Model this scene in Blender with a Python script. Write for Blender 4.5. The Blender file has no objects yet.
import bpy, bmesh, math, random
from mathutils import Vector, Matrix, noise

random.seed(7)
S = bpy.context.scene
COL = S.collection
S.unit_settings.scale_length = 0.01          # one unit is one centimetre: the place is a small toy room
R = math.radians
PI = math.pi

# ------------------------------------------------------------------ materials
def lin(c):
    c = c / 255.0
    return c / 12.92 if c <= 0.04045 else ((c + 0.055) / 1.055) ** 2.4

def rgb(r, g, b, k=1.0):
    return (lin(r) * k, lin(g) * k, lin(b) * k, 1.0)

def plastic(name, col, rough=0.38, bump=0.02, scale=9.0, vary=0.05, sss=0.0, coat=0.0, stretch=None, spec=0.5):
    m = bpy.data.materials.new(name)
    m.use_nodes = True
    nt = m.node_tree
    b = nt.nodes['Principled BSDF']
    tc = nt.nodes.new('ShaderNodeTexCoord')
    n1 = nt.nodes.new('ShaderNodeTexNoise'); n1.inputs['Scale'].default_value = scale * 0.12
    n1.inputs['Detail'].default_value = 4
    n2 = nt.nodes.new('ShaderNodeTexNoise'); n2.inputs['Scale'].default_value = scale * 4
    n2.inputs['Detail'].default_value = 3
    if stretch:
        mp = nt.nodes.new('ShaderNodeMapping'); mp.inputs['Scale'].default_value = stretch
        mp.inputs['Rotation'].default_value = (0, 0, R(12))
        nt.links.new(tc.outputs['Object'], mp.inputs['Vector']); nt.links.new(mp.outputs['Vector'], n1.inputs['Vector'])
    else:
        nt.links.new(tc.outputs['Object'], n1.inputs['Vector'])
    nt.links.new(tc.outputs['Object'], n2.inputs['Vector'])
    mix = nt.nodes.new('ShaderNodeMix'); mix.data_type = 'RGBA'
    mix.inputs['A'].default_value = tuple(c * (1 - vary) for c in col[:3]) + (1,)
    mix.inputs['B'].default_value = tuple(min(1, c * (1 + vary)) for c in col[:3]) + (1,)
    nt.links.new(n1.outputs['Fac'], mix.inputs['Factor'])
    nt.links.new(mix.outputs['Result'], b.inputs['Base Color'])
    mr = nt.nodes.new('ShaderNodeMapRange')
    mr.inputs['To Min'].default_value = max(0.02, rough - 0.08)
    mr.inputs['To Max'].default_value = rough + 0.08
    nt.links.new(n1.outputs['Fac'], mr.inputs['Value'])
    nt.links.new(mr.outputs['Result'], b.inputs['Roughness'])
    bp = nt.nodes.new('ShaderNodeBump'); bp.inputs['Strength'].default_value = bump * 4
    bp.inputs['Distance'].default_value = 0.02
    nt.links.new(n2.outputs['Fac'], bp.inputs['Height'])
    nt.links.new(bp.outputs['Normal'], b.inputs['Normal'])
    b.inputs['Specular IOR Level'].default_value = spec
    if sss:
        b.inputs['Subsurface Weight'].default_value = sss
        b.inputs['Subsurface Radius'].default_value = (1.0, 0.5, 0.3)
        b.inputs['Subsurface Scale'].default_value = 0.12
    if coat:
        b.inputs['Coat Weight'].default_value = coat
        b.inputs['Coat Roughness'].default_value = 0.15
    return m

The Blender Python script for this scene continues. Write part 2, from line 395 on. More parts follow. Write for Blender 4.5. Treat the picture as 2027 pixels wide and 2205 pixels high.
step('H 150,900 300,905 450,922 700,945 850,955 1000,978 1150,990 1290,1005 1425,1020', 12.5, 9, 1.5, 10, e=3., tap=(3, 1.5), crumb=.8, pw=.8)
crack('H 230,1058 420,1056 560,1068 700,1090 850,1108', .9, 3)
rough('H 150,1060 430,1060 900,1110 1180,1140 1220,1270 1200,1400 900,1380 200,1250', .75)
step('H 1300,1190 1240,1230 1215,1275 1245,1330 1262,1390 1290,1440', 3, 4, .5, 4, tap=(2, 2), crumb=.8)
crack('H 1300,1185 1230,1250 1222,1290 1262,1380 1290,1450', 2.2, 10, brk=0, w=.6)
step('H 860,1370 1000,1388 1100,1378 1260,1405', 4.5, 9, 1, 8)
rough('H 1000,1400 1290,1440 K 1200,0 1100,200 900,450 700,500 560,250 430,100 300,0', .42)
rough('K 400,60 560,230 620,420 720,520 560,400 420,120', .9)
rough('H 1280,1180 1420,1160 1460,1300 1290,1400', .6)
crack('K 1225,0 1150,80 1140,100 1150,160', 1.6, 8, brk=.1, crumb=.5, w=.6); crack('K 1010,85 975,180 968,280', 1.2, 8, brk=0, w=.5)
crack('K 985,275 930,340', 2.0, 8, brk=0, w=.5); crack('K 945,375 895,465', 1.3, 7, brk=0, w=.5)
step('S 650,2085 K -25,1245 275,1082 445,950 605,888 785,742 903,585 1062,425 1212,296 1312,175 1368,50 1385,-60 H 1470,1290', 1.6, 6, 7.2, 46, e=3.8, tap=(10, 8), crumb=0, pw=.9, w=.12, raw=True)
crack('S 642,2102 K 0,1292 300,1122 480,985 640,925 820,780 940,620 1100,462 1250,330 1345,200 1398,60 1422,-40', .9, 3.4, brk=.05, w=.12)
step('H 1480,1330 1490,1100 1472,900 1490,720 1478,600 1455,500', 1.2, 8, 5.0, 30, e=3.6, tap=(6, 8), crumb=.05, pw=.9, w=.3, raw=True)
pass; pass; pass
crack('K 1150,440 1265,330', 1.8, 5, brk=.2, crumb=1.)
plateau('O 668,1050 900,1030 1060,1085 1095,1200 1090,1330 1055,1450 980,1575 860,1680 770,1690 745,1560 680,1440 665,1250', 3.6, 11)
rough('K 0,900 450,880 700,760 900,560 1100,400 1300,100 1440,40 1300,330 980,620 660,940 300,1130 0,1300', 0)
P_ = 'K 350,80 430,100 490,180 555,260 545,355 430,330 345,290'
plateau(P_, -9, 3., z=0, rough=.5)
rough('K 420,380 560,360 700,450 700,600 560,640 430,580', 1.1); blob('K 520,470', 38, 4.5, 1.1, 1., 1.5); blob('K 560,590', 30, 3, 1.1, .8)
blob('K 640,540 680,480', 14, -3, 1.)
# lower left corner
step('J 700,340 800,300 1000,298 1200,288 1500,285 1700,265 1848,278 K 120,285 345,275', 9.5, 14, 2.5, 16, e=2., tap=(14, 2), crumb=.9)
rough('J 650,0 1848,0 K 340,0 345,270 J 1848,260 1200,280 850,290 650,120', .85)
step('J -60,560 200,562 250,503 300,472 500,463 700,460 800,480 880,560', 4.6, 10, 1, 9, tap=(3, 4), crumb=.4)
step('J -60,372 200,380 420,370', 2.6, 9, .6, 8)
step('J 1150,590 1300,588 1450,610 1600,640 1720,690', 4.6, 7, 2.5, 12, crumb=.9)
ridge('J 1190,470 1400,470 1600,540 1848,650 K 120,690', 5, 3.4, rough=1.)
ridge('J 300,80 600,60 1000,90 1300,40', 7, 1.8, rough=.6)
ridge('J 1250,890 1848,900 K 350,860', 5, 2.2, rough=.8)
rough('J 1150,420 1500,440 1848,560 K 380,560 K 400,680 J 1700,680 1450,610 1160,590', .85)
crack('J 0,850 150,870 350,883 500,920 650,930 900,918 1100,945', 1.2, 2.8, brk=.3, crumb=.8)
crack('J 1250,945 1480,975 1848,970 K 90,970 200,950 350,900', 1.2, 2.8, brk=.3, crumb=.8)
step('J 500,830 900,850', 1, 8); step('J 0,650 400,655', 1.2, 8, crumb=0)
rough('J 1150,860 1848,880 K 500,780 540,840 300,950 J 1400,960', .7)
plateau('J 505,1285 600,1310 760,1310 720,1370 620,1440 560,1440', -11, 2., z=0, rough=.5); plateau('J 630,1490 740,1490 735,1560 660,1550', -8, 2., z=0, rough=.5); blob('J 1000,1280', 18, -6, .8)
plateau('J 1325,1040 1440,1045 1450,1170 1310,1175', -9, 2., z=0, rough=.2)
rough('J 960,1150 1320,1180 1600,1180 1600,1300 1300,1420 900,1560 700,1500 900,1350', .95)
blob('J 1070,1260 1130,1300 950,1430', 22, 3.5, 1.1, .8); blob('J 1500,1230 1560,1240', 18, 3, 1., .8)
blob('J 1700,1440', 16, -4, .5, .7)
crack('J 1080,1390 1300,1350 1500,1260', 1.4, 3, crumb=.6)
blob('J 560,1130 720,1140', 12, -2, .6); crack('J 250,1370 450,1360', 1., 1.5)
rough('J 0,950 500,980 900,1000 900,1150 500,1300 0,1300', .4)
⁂
**Exercise brief**
Emit an exact copy of the lines spanning the start of the records to the line containing "return (lin(r) *", inclusive, and no other output.

**Expected answer**
Model this scene in Blender with a Python script. Write for Blender 4.5. The Blender file has no objects yet.
import bpy, bmesh, math, random
from mathutils import Vector, Matrix, noise

random.seed(7)
S = bpy.context.scene
COL = S.collection
S.unit_settings.scale_length = 0.01          # one unit is one centimetre: the place is a small toy room
R = math.radians
PI = math.pi

# ------------------------------------------------------------------ materials
def lin(c):
    c = c / 255.0
    return c / 12.92 if c <= 0.04045 else ((c + 0.055) / 1.055) ** 2.4

def rgb(r, g, b, k=1.0):
    return (lin(r) * k, lin(g) * k, lin(b) * k, 1.0)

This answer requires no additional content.